Analysts project that the Central Bank of Nigeria (CBN) will likely maintain its benchmark Monetary Policy Rate (MPR) at 26.5% during the forthcoming Monetary Policy Committee (MPC) meeting. This expectation stems from a confluence of persistent inflationary pressures, ongoing exchange rate concerns, and broader global geopolitical risks.
The CBN's Monetary Policy Committee (MPC) is set to convene for its 305th meeting to review critical economic indicators. These include inflation trends, liquidity conditions, exchange rate stability, and overall macroeconomic developments.
Since the last MPC meeting in February 2026, where the MPR was reduced by 50 basis points to 26.5%, the economic landscape has shifted. While the February decision was supported by easing inflation and a stable exchange rate, recent external developments, including renewed tensions in the Middle East, have reintroduced significant risks.
Inflationary Pressures Resurface
Nigeria's disinflationary trend has shown signs of reversal. Headline inflation resumed its upward trajectory, reaching 15.38% in March and 15.69% in April 2026. This uptick is attributed to rising energy costs and supply-side disruptions influenced by global oil market volatility.

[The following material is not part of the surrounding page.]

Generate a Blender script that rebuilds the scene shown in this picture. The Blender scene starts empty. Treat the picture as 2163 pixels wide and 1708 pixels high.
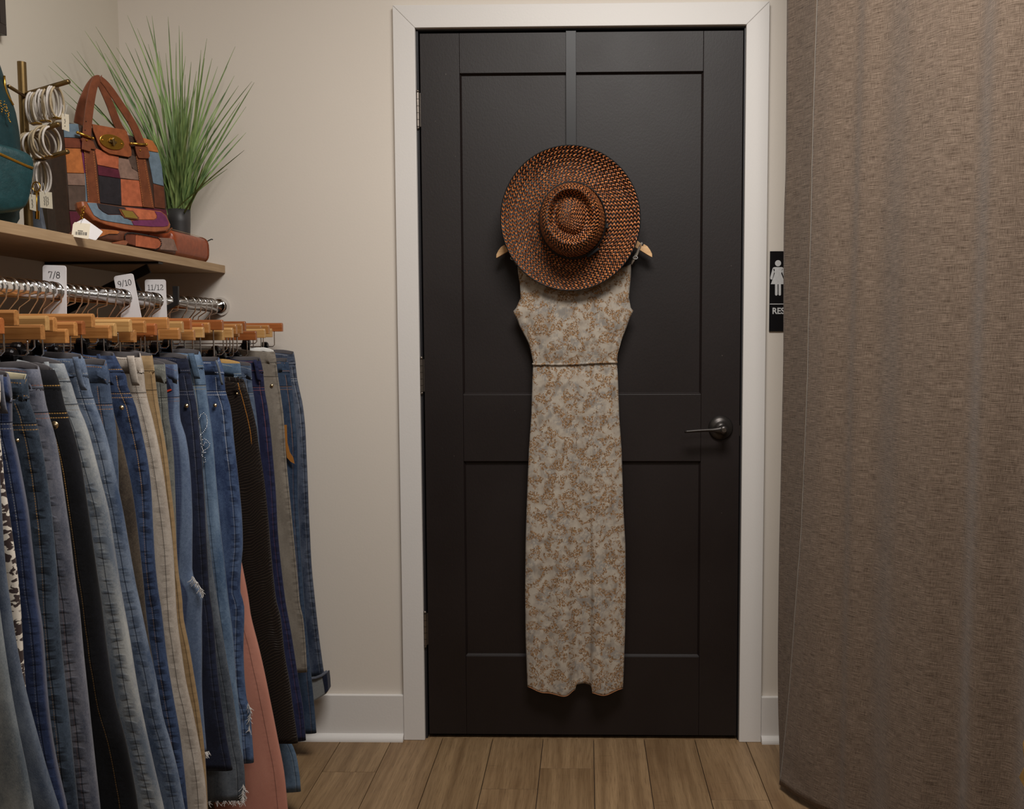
import bpy, math, random
from math import sin, cos, pi, radians
from mathutils import Vector, Matrix, noise as mnoise

random.seed(7)
SC = bpy.context.scene
COL = SC.collection

# ------------------------------------------------------------------ camera
CAMP = Vector((.0125, -2.6717, 1.1872)); FPX = 1950.0; PX, PY = 1197.3, 854.0
def cam_axes(yaw, pitch, roll):
    cy, sy, cp, sp = cos(yaw), sin(yaw), cos(pitch), sin(pitch)
    f = Vector((sy*cp, cy*cp, sp)); r = Vector((cy, -sy, 0)); u = r.cross(f)
    cr, sr = cos(roll), sin(roll)
    return cr*r + sr*u, -sr*r + cr*u, f
AR, AU, AF = cam_axes(-.0208, -.071, -.003)
cam_d = bpy.data.cameras.new('camera')
cam_d.sensor_fit = 'HORIZONTAL'; cam_d.sensor_width = 36.0
cam_d.lens = FPX/2163*36.0
cam_d.shift_x = (1081.5-PX)/2163.0
cam_d.clip_start = .05; cam_d.clip_end = 50
cam = bpy.data.objects.new('camera', cam_d)
m = Matrix((AR, AU, -AF)).transposed().to_4x4(); m.translation = CAMP
cam.matrix_world = m
COL.objects.link(cam); SC.camera = cam

def ray(x, y): return AF + AR*((x-PX)/FPX) - AU*((y-PY)/FPX)
def at(x, y, X=None, Y=None, Z=None):
    d = ray(x, y)
    i, v = (0, X) if X is not None else ((1, Y) if Y is not None else (2, Z))
    return CAMP + d*((v-CAMP[i])/d[i])
def at_plane(x, y, P, N):
    d = ray(x, y); return CAMP + d*((P-CAMP).dot(N)/d.dot(N))
def proj(p):
    v = Vector(p)-CAMP; d = v.dot(AF)
    return PX+FPX*v.dot(AR)/d, PY-FPX*v.dot(AU)/d

# ------------------------------------------------------------------ world, light, exposure
w = bpy.data.worlds.new('world'); SC.world = w; w.use_nodes = True
w.node_tree.nodes['Background'].inputs[0].default_value = (.9, .93, 1, 1)
w.node_tree.nodes['Background'].inputs[1].default_value = .05
def area(name, loc, target, size, power, color, sy=None):
    l = bpy.data.lights.new(name, 'AREA'); l.energy = power; l.color = color
    l.shape = 'RECTANGLE'; l.size = size; l.size_y = sy or size
    o = bpy.data.objects.new(name, l); o.location = loc
    o.rotation_euler = (Vector(target)-Vector(loc)).to_track_quat('-Z', 'Y').to_euler()
    COL.objects.link(o); return o
area('ceiling_panel_light', (.15, -1.5, 2.66), (.15, -1.35, 0), .9, 47, (1, .965, .92), .6)
area('rear_fill_light', (.5, -3.5, 2.66), (.3, -1.5, 0.6), .8, 11, (1, .97, .935))  # added fill from behind the camera, stands for no known lamp
SC.view_settings.view_transform = 'Standard'
SC.view_settings.look = 'None'
SC.view_settings.gamma = 1.0
SC.view_settings.use_curve_mapping = False
SC.view_settings.exposure = 0.0

# ------------------------------------------------------------------ colour / node helpers
def lin(c):
    c /= 255.0
    return c/12.92 if c <= .04045 else ((c+.055)/1.055)**2.4
def C(r, g, b, k=1.0): return (min(lin(r)*k, .95), min(lin(g)*k, .95), min(lin(b)*k, .95), 1)
class NT:
    def __init__(s, name):
        s.mat = bpy.data.materials.new(name); s.mat.use_nodes = True
        s.t = s.mat.node_tree; s.b = s.t.nodes['Principled BSDF']
    def put(s, sock, v):
        if v is None: return
        if isinstance(v, bpy.types.NodeSocket): s.t.links.new(v, sock)
        elif isinstance(v, (tuple, list)) and len(v) == 3 and sock.type == 'RGBA': sock.default_value = (*v, 1)
        else: sock.default_value = v
    def n(s, typ, out=0, ins=None, **pr):
        nd = s.t.nodes.new(typ)
        for k, v in pr.items(): setattr(nd, k, v)
        for k, v in (ins or {}).items(): s.put(nd.inputs[k], v)
        return nd.outputs[out]
    def m(s, op, a, b=None, c=None):
        return s.n('ShaderNodeMath', ins={0: a, **({1: b} if b is not None else {}), **({2: c} if c is not None else {})}, operation=op)
    def clamp(s, a): return s.n('ShaderNodeClamp', ins={0: a})
    def mix(s, f, a, b, bt='MIX'):
        nd = s.t.nodes.new('ShaderNodeMix'); nd.data_type = 'RGBA'; nd.blend_type = bt
        s.put(nd.inputs[0], f); s.put(nd.inputs[6], a); s.put(nd.inputs[7], b); return nd.outputs[2]
    def uv(s): return s.n('ShaderNodeUVMap', uv_map='UVMap')
    def obj(s): return s.n('ShaderNodeTexCoord', out=3)
    def sep(s, v):
        nd = s.t.nodes.new('ShaderNodeSeparateXYZ'); s.t.links.new(v, nd.inputs[0]); return nd.outputs
    def comb(s, x=0, y=0, z=0): return s.n('ShaderNodeCombineXYZ', ins={0: x, 1: y, 2: z})
    def scale(s, v, sc): return s.n('ShaderNodeVectorMath', ins={0: v, 1: sc}, operation='MULTIPLY')
    def add(s, v, w_): return s.n('ShaderNodeVectorMath', ins={0: v, 1: w_}, operation='ADD')
    def noise(s, v, sc=1, det=2, rough=.5, dist=0):
        return s.n('ShaderNodeTexNoise', ins={'Vector': v, 'Scale': sc, 'Detail': det, 'Roughness': rough, 'Distortion': dist})
    def ramp(s, f, lo, hi, a=0, b=1):
        return s.n('ShaderNodeMapRange', ins={0: f, 1: lo, 2: hi, 3: a, 4: b})
    def bump(s, h, dist=.001, st=1):
        return s.n('ShaderNodeBump', ins={'Height': h, 'Distance': dist, 'Strength': st})
    def fin(s, col=None, rough=None, metal=None, normal=None, spec=None, sheen=None):
        s.put(s.b.inputs['Base Color'], col); s.put(s.b.inputs['Roughness'], rough)
        s.put(s.b.inputs['Metallic'], metal); s.put(s.b.inputs['Normal'], normal)
        s.put(s.b.inputs['Specular IOR Level'], spec)
        if sheen: s.b.inputs['Sheen Weight'].default_value = sheen
        return s.mat

_pc = {}
def plain(name, col, rough=.5, metal=0, spec=.5, nz=0, nscale=200, var=.06):
    k = name
    if k in _pc: return _pc[k]
    t = NT(name); o = t.obj()
    nn = t.noise(o, nscale, 3)
    c = t.mix(t.ramp(nn, .3, .7), tuple(x*(1-var) for x in col[:3]), tuple(min(x*(1+var), 1) for x in col[:3]))
    mt = t.fin(c, rough, metal, t.bump(nn, .0006, nz) if nz else None, spec)
    _pc[k] = mt; return mt

def mat_paint(name, col, rough=.6, bump=.25, fade=None):
    t = NT(name); o = t.obj()
    n1 = t.noise(o, 170, 3, .6); n2 = t.noise(o, 1.3, 2)
    c = t.mix(t.ramp(n2, .3, .7), tuple(x*.97 for x in col[:3]), tuple(x*1.02 for x in col[:3]))
    return t.fin(c, rough, 0, t.bump(n1, .0007, bump), .35)
M_WALL = mat_paint('wall_paint', C(220, 211, 200), .75)
M_LWALL = mat_paint('left_wall_paint', C(208, 200, 186), .75)
M_TRIM = mat_paint('trim_paint', C(222, 218, 214), .42, .3)
M_CEIL = mat_paint('ceiling_paint', C(215, 212, 206), .9)
M_FAR = mat_paint('far_wall_paint', C(150, 142, 132), .8)
def mat_door():
    t = NT('door_paint'); o = t.obj()
    n1 = t.noise(t.scale(o, (1, 1, .6)), 230, 3, .6); n2 = t.noise(o, 3, 3)
    c = t.mix(t.ramp(n2, .3, .7), C(24, 16, 15)[:3], C(30, 22, 21)[:3])
    sp = t.ramp(t.noise(o, 90, 2), .78, .8)
    c = t.mix(t.m('MULTIPLY', sp, .5), c, C(110, 100, 95))
    return t.fin(c, t.ramp(n2, .2, .8, .46, .56), 0, t.bump(n1, .0006, .4), .42)
M_DOOR = mat_door()
M_JAMB = plain('jamb_black', C(34, 33, 36), .45, spec=.4)
M_BLACKMETAL = plain('black_metal', C(30, 29, 30), .42, .3)
M_BRONZE = plain('dark_bronze', C(66, 62, 60), .36, .75)
M_CHROME = plain('chrome', C(235, 235, 235), .07, 1, var=.01)
M_STEEL = plain('hinge_steel', C(120, 112, 105), .35, .9)
M_BRASS = plain('brass', C(205, 160, 70), .28, 1)
M_ABRASS = plain('antique_brass', C(120, 98, 62), .38, .9)
M_CARD = plain('white_card', C(236, 233, 234), .5, var=.01)
M_PAPER = plain('cream_paper', C(232, 222, 200), .6, var=.02)
M_INK = plain('black_ink', C(38, 37, 40), .6)
M_WHITE = plain('white_print', C(205, 205, 205), .5)
M_SIGN = plain('sign_black', C(22, 21, 23), .25)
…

Core inflation, which excludes volatile food and energy prices, saw a decline in March but rebounded sharply in April to levels seen previously. On a monthly basis, core inflation rose to 4.03%, with the index climbing to 137 points, its highest in 26 months. Food inflation has also remained elevated, persisting above the 16.06% recorded in November 2025.
Analyst Outlook
Market analysts, including Tosin Osunkoya, MD/CEO of Comercio Partners Asset Management, and Samson Esemuede, Chief Investment Officer at Zrosk Investment Management, anticipate the CBN will hold the MPR steady. Osunkoya stated, “No, I don’t think so. I think they would maintain status quo,” citing lingering geopolitical tensions and elevated energy prices.

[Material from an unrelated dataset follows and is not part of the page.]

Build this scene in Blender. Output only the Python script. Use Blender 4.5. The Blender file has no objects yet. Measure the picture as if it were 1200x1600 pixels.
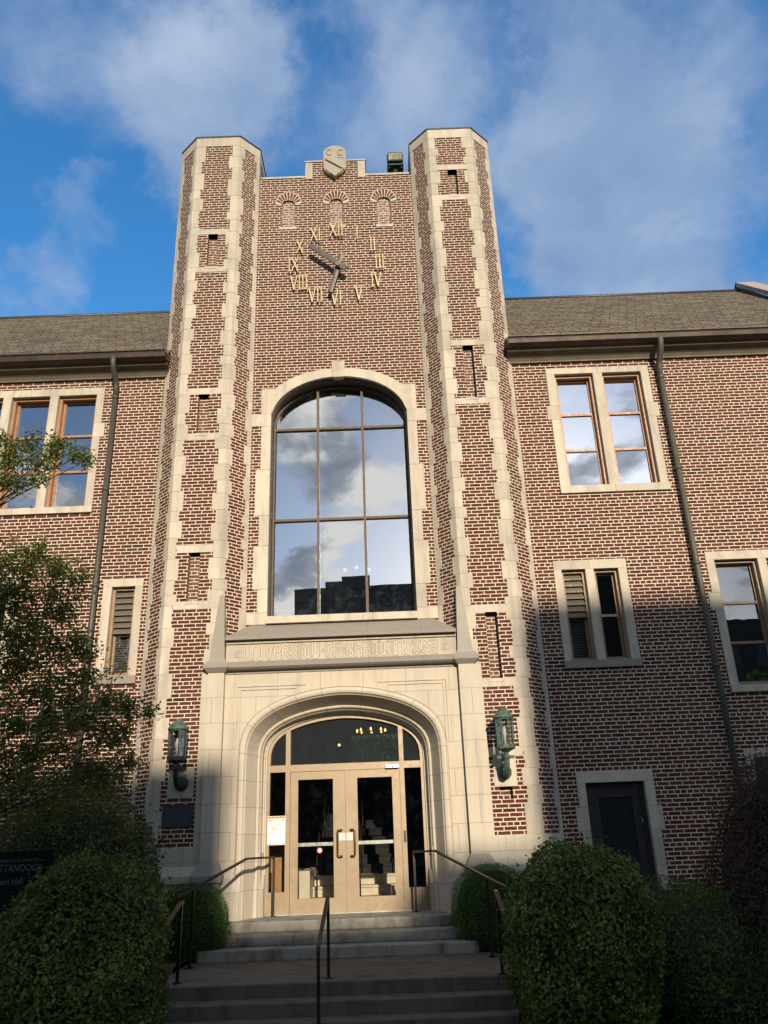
import bpy, math, random
import numpy as np
from mathutils import Vector, Matrix
from mathutils.geometry import tessellate_polygon
R = math.radians
sc = bpy.context.scene
col = sc.collection

# ------------------------------------------------------------------ camera
def setup_camera():
    f = 1248.0
    up = np.array([485 - 600, -2260 - 800, f]); up /= np.linalg.norm(up)
    z = np.array([0, 0, 1.0]); fw = z - up * z.dot(up); fw /= np.linalg.norm(fw)
    rt = np.cross(fw, up)
    if rt[0] < 0: rt = -rt
    Rm = np.stack([rt, fw, up], 1)              # world -> camera (x right, y down, z forward)
    M = np.eye(4)
    M[:3, 0] = Rm[0]; M[:3, 1] = -Rm[1]; M[:3, 2] = -Rm[2]
    M[:3, 3] = (0.84, -14.6, 1.12)
    cd = bpy.data.cameras.new('camera'); co = bpy.data.objects.new('camera', cd); col.objects.link(co)
    cd.sensor_fit = 'VERTICAL'; cd.sensor_height = 24; cd.lens = 24 * f / 1600
    cd.clip_start = .05; cd.clip_end = 3000
    co.matrix_world = Matrix([list(r) for r in M]); sc.camera = co
setup_camera()

# ------------------------------------------------------------------ light
SUN_EL, SUN_AZ = 18.0, 12.0          # azimuth measured from -Y (toward the viewer) to +X
sd = Vector((math.sin(R(SUN_AZ)) * math.cos(R(SUN_EL)), -math.cos(R(SUN_AZ)) * math.cos(R(SUN_EL)), math.sin(R(SUN_EL))))
sl = bpy.data.lights.new('sun', 'SUN'); sl.energy = 4.6; sl.angle = R(.55); sl.color = (1, .85, .65)
so = bpy.data.objects.new('sun', sl); col.objects.link(so)
so.rotation_euler = sd.to_track_quat('Z', 'Y').to_euler(); so.location = (10, -60, 40)
sc.view_settings.view_transform = 'Standard'; sc.view_settings.look = 'None'
sc.view_settings.exposure = 0.45; sc.view_settings.gamma = 1

class NT:
    def __init__(s, tree): s.t = tree; s.n = tree.nodes; s.l = tree.links
    def new(s, ty, **k):
        n = s.n.new(ty)
        for a, v in k.items(): setattr(n, a, v)
        return n
    def link(s, a, b): s.l.new(a, b)
    def val(s, sock, v):
        if isinstance(v, bpy.types.NodeSocket): s.l.new(v, sock)
        else: sock.default_value = v
    def math(s, op, a, b=0.0, c=0.0, clamp=False):
        n = s.new('ShaderNodeMath', operation=op, use_clamp=clamp)
        for i, v in enumerate((a, b, c)): s.val(n.inputs[i], v)
        return n.outputs[0]
    def vmath(s, op, a, b=(0, 0, 0)):
        n = s.new('ShaderNodeVectorMath', operation=op)
        s.val(n.inputs[0], a); s.val(n.inputs[1], b)
        return n.outputs['Value'] if op in ('DOT_PRODUCT', 'LENGTH') else n.outputs[0]
    def noise(s, vec, scale, detail=4, rough=.55, dist=0, out='Fac', lac=2.0):
        n = s.new('ShaderNodeTexNoise'); s.link(vec, n.inputs['Vector'])
        n.inputs['Scale'].default_value = scale; n.inputs['Detail'].default_value = detail
        n.inputs['Roughness'].default_value = rough; n.inputs['Distortion'].default_value = dist
        n.inputs['Lacunarity'].default_value = lac
        return n.outputs[out]
    def ramp(s, fac, stops, interp='LINEAR'):
        n = s.new('ShaderNodeValToRGB'); s.val(n.inputs[0], fac); cr = n.color_ramp; cr.interpolation = interp
        while len(cr.elements) < len(stops): cr.elements.new(.5)
        for e, (p, c) in zip(cr.elements, stops):
            e.position = p; e.color = tuple(c) + (1,) if len(c) == 3 else c
        return n.outputs[0]
    def mix(s, fac, a, b, blend='MIX'):
        n = s.new('ShaderNodeMix', data_type='RGBA', blend_type=blend); n.clamp_factor = True
        s.val(n.inputs[0], fac)
        for i, v in ((6, a), (7, b)):
            if isinstance(v, (tuple, list)) and len(v) == 3: v = tuple(v) + (1,)
            s.val(n.inputs[i], v)
        return n.outputs[2]
    def maprange(s, v, a, b, c=0., d=1., smooth=False):
        n = s.new('ShaderNodeMapRange'); n.clamp = True
        if smooth: n.interpolation_type = 'SMOOTHSTEP'
        s.val(n.inputs[0], v)
        for i, x in enumerate((a, b, c, d)): n.inputs[i + 1].default_value = x
        return n.outputs[0]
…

Esemuede echoed this sentiment, suggesting the MPC would likely wait to assess the full impact of global tensions on inflation and liquidity before considering further adjustments. He noted that despite relative naira stability, broad-based and persistent inflationary pressures remain a key concern across the economy.
The MPC's decision will be closely watched as it navigates these complex economic conditions, balancing the need to control inflation with supporting economic growth.